How To Select A Probe Tip Head?        (see Tip Styles

In common cases, there are 3 main testing situation for ICT( in-circuit test)

Soldering Spot, Via Hole, Dip.

Of course, some OEM/ ODM manufacturers will have a testing on some connectors or metal pin plugs.

Ok, here we should have a rough impression about what we would test.

We could look at the illustration about a soldering spot. Different Manufacturers have different soldering process about PCB. But normally they look like those 3 situations. The pad is generated after the SMT process, and high temperature is going down, and FLUX is flowing out of the Tin spot, you know the liquid scaling powder or flux is covering the pad surface finally, and FLUX is not easy to puncture and it is not conductive.

Soldering Pad- Test Probe Tip Selection

Situation "a": Called Flate Pad. It comes easily to test because the flux covering the pad evenly spot.

Situation "b": Called Arc Pad. It is not hard to test when we use a right head with suitable spring force.

Situation "c": Called Oval Pad. It is easy to get the half ball with a serrated crown head.

We should use the suitable head tip for the Tin Spot, by and large, the pad size has a big gap. some pads only get 0.3~0.4mm( .0118~.0157''), nevertheless some other pads get over 0.5mm~0.8mm( .0196~.0314'').

Some advice for the tip head here you could definitely understand.

If it was a big pad like a 0.6mm( 24mil) pad, it is better to use a sharp probe, like a dagger head as the picture says.
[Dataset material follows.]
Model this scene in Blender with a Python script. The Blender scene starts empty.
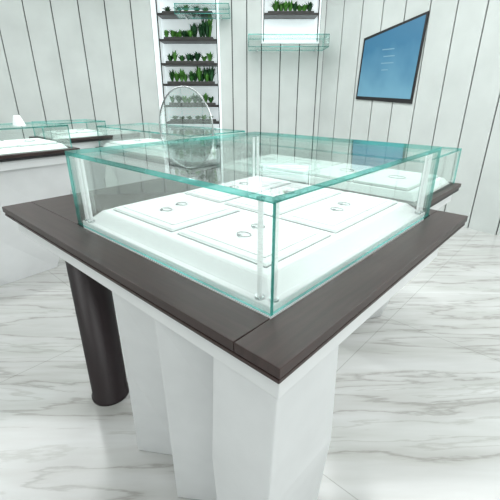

It can easily puncture into the flux pad.

#1: Cone Tip -30 degree sharp

#2: 3-Side Pyramid Tip - 30 degree sharp

#3: Sharp Dagger - 30 degree sharp

You will get a very good FPY( first passed yield), this will appear in not very very thin PCB board. So don't worry to have a try with some comparative sharp tips, they will help you a lot.
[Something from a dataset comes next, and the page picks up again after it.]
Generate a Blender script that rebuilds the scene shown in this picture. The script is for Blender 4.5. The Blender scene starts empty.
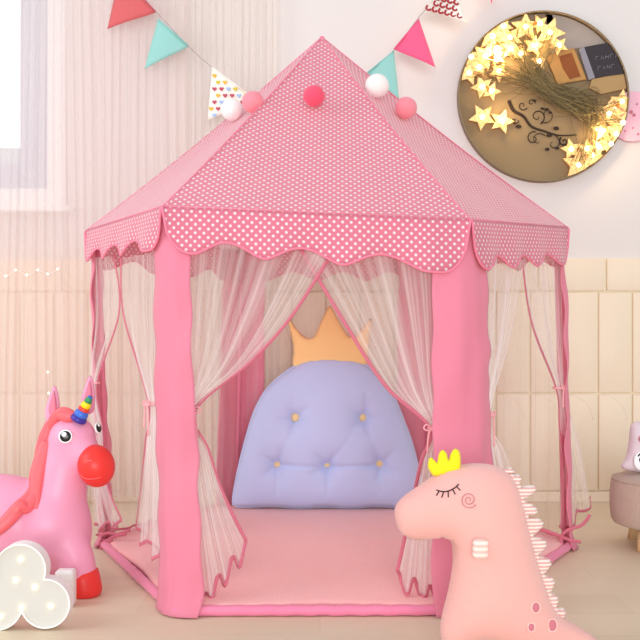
import bpy, bmesh, math, random
import numpy as np
from mathutils import Vector, Matrix, noise
from mathutils.geometry import delaunay_2d_cdt
random.seed(7)
S = bpy.context.scene
COL = S.collection
F, H, HY = 941.0, 0.681, 330.0          # focal length (px), camera height, horizon row
def P(px, py, Y): return Vector(((px-320)*Y/F, Y, H-(py-HY)*Y/F))

# ------------------------------------------------------------------ materials
def lin(h):
    h = h.lstrip('#'); c = [int(h[i:i+2], 16)/255 for i in (0, 2, 4)]
    return tuple((v/12.92 if v <= .04045 else ((v+.055)/1.055)**2.4) for v in c) + (1,)
class NT:
    def __init__(s, m): s.t = m.node_tree; s.n = s.t.nodes; s.l = s.t.links
    def add(s, k, **kw):
        nd = s.n.new(k)
        for a, b in kw.items(): setattr(nd, a, b)
        return nd
    def math(s, op, a, b=None, c=None):
        nd = s.add('ShaderNodeMath', operation=op)
        for i, v in enumerate((a, b, c)):
            if v is None: continue
            if isinstance(v, (int, float)): nd.inputs[i].default_value = v
            else: s.l.new(v, nd.inputs[i])
        return nd.outputs[0]
    def mix(s, fac, a, b):
        nd = s.add('ShaderNodeMix', data_type='RGBA')
        for i, v in ((0, fac), (6, a), (7, b)):
            if isinstance(v, (int, float, tuple)): nd.inputs[i].default_value = v
            else: s.l.new(v, nd.inputs[i])
        return nd.outputs[2]
    def coord(s, kind='Object', scale=(1, 1, 1)):
        c = s.add('ShaderNodeTexCoord'); m = s.add('ShaderNodeMapping'); m.inputs['Scale'].default_value = scale
        s.l.new(c.outputs[kind], m.inputs['Vector']); return m.outputs[0]
    def noise(s, vec, scale=5, detail=2, rough=.5):
        nd = s.add('ShaderNodeTexNoise'); nd.inputs['Scale'].default_value = scale
        nd.inputs['Detail'].default_value = detail; nd.inputs['Roughness'].default_value = rough
        s.l.new(vec, nd.inputs['Vector']); return nd.outputs['Fac']
    def bump(s, hgt, strength=.2, dist=.01):
        nd = s.add('ShaderNodeBump'); nd.inputs['Strength'].default_value = strength
        nd.inputs['Distance'].default_value = dist; s.l.new(hgt, nd.inputs['Height']); return nd.outputs[0]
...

But will the sharp tip work for a small pad? like 0.3~0.4mm( .0118~.0157''). normally even the highest precision fixture makers are not able to avoid the fixture tolerance, so it is better to use multiple points head, it gets more percentage to get the soldering spot.

#4: 4-Point Crown

#5: 9-Point Serrated Crown

Note: Here we must make sure the tip gap never exceeding pad size. This can guarantee one of the pinpoints can get into soldering pad.

But for Gold finger pad, we could use the round head to get touching, some probe expert will suggest using the sharp head to contact directly so that ensure the high FPY when the PCB is not original material.
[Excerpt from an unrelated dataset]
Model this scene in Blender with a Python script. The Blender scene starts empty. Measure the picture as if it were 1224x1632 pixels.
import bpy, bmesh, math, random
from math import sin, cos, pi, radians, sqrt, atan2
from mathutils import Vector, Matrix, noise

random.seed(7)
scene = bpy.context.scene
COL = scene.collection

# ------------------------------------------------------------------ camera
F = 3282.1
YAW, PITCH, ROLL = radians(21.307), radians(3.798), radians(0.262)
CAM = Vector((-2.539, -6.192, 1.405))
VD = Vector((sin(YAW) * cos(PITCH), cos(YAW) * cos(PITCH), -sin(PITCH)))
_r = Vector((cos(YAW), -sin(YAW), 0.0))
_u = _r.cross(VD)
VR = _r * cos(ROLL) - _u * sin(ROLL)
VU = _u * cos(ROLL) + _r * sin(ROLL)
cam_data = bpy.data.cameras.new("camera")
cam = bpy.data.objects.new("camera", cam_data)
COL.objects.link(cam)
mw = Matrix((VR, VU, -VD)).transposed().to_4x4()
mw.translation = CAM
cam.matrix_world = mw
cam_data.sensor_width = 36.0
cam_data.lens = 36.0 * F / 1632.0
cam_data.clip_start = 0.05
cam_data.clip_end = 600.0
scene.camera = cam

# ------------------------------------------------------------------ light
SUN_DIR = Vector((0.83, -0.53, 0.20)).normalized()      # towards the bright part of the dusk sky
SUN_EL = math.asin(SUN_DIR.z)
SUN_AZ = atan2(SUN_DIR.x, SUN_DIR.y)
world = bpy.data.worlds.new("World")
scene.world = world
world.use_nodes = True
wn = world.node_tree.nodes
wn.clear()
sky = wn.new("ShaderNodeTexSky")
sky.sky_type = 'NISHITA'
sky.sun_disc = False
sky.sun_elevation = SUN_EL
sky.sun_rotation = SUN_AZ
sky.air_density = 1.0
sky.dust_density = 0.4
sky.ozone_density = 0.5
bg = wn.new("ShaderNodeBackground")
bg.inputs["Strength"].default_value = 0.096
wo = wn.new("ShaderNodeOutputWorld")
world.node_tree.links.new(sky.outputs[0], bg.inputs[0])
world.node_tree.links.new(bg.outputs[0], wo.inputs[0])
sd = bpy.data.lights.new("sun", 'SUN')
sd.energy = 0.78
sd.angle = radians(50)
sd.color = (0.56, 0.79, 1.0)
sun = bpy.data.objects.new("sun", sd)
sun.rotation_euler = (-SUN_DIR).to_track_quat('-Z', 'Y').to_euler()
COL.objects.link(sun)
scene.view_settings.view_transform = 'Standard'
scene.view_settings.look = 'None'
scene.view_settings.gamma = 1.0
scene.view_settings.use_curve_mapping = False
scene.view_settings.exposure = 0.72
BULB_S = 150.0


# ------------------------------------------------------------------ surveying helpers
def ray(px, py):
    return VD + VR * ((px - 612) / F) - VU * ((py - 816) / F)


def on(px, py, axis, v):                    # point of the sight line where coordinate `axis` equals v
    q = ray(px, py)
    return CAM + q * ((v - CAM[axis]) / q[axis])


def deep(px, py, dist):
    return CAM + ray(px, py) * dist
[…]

#6: Round Head, it can stop gold pad or fingers from footprints by the In-Circuit Test.

Via Hole- Test Probe Tip Selection

Up is for Pad test, here we need have more comments about how to select a probe head tip for the via hole and dip in In-Circuit Test.

Actually, many ODM or OEM manufacturers deal with via holes in different processes, some industries they don't fill the Tin solder paste into the via holes when they have a good PCB print process. However, some others will do. So we will confront the two situations.

The top 3 via holes are not filled with soldering paste, so we can use the dagger or pyramid to cut into the copper ring, so the current can catch.

Top bottom 3 via holes are filled with soldering paste, so we can use 90-degree or 120-degree angle dagger to puncture the Tin paste, also can get the current going. But please don't use too sharp dagger or probe( like #4), this will damage the solder paste that wasn't the PCB manager want you to do.

It is easy to get it! just remember cutting the copper ring is the better choice.


​Dip Fee​t- Test Probe Tip Selection

To test the dip feet, many people think we should use a CUP tip( #1) to catch the dip. It is absolutely wrong, the cup is always accumulating the flux, so after several times, cup gets full of flux. It can't work finally.

Optimized options are using the bladed crown( #2) or sharp point( #3). Of course, #3 head tip will bring a risk of board puncturing. so please take action seriously. About #2 you could use 6 bladed-crown, 7 bladed-crown, lotus head, it will keep a good FPY.